Brunswick Nuclear Plant, Southport, NC

Innovative structural design enabling 80-ton turbine shell rotation

Ardurra provided specialized engineering support for Duke Energy's Brunswick Nuclear Plant Unit 2 high-pressure turbine outage, successfully designing critical infrastructure for the innovative HP shell rotator project. The groundbreaking system enabled safe and efficient rotation of the 80-ton HP turbine upper shell using advanced equipment, freeing bridge cranes to focus on other critical outage activities.

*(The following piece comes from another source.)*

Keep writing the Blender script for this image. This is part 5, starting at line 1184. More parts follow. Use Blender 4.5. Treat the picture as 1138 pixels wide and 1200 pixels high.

Working collaboratively with Laron, Inc. and Duke Energy personnel from project inception, Ardurra delivered design services for floor matting systems while conducting finite element analysis of the existing turbine deck to ensure structural adequacy for the specialized equipment loads. The team participated in design review meetings and witnessed ASME load testing to validate system performance and safety.

Key Project Highlights:

  • Designed a specialized floor matting system supporting 80-ton HP turbine upper shell rotation equipment during a critical outage

  • Conducted finite element analysis of the existing turbine deck, ensuring structural adequacy for innovative rotator system loads

  • Collaborated with Laron, Inc. on rotator component design through comprehensive design review meetings and coordination

  • Witnessed ASME load testing validating system performance and safety compliance for nuclear facility operations

  • Provided on-site engineering support during Unit 2 outage, ensuring successful HP shell rotation operations

  • Enabled efficient outage operations by freeing bridge cranes for other critical maintenance activities through innovative equipment design

  • Supported nuclear plant safety through rigorous engineering analysis and comprehensive testing protocols

The rotator implementation demonstrated innovative engineering solutions for nuclear facility maintenance operations. Ardurra's comprehensive analysis and on-site support ensured safe, efficient turbine maintenance while minimizing outage duration and maximizing operational efficiency for this critical energy infrastructure.